Dear Still Water Friends,

This Thursday evening, after our meditation period, we will explore together Prajña, the sixth of the Six Paramitas. In The Heart of the Buddha's Teaching Thich Nhat Hanh writes that prajña paramita, the perfection of understanding is:

the highest kind of understanding, free from all knowledge, concepts, ideas, and views. Prajña is the substance of Buddhahood in us. It is the kind of understanding that has the power to carry us to the other shore of freedom, emancipation, and peace. In Mahayana Buddhism, prajña paramita is described as the Mother of All Buddhas. Everything that is good, beautiful, and true is born from our mother, prajña paramita.

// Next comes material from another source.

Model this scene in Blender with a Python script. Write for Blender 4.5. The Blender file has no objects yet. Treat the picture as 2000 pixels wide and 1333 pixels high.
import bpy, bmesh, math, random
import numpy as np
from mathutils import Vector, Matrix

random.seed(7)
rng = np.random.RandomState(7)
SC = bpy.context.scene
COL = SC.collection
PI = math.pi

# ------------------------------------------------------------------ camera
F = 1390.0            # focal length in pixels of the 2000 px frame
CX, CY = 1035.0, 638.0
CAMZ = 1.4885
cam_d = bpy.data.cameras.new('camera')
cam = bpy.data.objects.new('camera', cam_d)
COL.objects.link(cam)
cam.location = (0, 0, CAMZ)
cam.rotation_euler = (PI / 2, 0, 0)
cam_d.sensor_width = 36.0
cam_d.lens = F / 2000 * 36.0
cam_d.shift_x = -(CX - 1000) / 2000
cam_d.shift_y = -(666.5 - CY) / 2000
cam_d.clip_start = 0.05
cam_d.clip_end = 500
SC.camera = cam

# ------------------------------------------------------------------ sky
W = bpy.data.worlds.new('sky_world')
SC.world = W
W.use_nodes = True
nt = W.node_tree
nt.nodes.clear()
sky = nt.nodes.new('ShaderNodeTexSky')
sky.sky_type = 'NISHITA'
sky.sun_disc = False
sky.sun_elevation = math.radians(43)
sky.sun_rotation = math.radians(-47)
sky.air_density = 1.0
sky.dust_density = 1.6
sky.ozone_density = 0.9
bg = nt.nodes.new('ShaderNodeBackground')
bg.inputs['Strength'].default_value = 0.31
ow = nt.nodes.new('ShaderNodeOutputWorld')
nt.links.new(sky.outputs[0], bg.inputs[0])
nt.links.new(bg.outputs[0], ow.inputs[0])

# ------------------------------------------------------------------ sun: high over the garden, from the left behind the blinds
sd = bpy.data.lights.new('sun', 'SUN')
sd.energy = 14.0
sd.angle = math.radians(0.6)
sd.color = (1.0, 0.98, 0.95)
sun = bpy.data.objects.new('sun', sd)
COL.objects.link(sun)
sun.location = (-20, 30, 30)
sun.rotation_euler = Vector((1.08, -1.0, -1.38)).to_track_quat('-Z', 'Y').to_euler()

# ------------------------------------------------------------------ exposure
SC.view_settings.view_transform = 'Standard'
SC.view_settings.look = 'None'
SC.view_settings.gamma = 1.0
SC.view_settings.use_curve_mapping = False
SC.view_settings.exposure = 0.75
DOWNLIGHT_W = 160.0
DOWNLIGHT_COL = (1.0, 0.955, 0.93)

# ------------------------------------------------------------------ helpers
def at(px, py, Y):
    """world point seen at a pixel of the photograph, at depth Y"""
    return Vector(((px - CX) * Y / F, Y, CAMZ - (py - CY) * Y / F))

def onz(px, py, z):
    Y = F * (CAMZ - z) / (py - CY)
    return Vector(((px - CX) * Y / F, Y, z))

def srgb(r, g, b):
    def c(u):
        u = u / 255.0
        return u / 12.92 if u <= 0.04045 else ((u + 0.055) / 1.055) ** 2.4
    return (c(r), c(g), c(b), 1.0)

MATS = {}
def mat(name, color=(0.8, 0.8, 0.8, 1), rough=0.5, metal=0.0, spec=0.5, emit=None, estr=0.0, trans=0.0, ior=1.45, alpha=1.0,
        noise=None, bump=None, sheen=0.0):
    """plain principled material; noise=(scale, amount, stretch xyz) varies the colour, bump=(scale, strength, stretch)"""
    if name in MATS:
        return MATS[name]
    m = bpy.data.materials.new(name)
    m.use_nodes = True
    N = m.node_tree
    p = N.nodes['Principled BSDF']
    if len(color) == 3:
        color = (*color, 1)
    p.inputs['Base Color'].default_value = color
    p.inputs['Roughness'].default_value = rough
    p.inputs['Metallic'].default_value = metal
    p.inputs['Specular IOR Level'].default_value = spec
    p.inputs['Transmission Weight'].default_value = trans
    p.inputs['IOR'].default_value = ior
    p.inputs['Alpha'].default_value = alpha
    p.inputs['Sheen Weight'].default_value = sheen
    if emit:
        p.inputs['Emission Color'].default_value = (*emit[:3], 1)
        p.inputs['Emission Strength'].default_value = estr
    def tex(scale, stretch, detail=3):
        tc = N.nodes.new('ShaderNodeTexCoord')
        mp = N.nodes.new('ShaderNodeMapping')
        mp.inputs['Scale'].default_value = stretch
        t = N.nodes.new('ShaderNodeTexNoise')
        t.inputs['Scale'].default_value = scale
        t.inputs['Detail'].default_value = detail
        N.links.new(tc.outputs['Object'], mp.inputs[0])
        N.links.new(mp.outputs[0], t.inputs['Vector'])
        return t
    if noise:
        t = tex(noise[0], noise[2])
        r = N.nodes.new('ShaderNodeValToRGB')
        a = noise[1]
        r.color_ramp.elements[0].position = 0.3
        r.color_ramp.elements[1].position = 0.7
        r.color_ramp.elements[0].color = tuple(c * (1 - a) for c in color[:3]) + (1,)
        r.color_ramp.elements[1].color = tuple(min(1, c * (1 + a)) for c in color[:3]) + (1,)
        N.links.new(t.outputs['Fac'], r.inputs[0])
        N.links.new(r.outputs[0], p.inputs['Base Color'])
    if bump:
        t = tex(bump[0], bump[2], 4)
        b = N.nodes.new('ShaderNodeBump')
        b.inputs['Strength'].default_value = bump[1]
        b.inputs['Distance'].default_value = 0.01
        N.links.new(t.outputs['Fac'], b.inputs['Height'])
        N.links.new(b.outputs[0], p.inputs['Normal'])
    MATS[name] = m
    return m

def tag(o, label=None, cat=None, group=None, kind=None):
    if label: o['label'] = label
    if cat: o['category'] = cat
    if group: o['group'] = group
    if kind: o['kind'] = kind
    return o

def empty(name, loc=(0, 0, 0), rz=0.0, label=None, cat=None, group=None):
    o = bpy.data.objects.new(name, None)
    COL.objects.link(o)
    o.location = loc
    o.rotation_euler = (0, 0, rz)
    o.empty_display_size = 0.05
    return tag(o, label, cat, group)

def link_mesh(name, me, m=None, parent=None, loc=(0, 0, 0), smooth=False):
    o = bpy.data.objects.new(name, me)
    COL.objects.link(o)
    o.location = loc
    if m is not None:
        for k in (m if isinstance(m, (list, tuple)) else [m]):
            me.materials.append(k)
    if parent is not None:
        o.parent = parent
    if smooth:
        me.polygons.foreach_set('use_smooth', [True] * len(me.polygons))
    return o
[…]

The understanding Prajña points to is an intuitive knowing. It can only be pointed to indirectly through metaphor and paradox. Prajña asks us to hold at the same time the concrete individuality of the particular and the interconnectedness, the interbeing, of all reality. Again from the Heart of the Buddha’s Teaching:

Let us look at a wave on the surface of the ocean. A wave is a wave. It has a beginning and an end. It might be high or low, more or less beautiful than other waves. But a wave is, at the same time, water. Water is the ground of being of the wave. It is important that a wave knows that she is water, and not just a wave. We, too, live our life as an individual. We believe that we have a beginning and an end, that we are separate from other living beings. That is why the Buddha advised us to look more deeply in order to touch the ground of our being, which is nirvana. Everything bears deeply the nature of nirvana. Everything has been "nirvanized." That is the teaching of the Lotus Sutra. We look deeply, and we touch the suchness of reality. Looking deeply into a pebble, flower, or our own joy, peace, sorrow, or tear, we touch the ultimate dimension of our being, and that dimension will reveal to us that the ground of our being has the nature of no-birth and no-death.

In the tradition of mindfulness, Prajna, is not a “piece of knowledge” about ultimate reality separate from our daily lives, but a very concrete way of being with our feelings, our emotions, our loved ones, and the people and circumstances which challenge us. When we can simultaneously hold both the particular and the universal, the tradition tells us, we can live our days with a calm mind and a joyful heart.

Please join us this Thursday evening for our meditation and our exploration of Prajña. Our discussion will begin with the question: When we say we want to be understood by others, is the understanding we seek “Prajna,” or something else?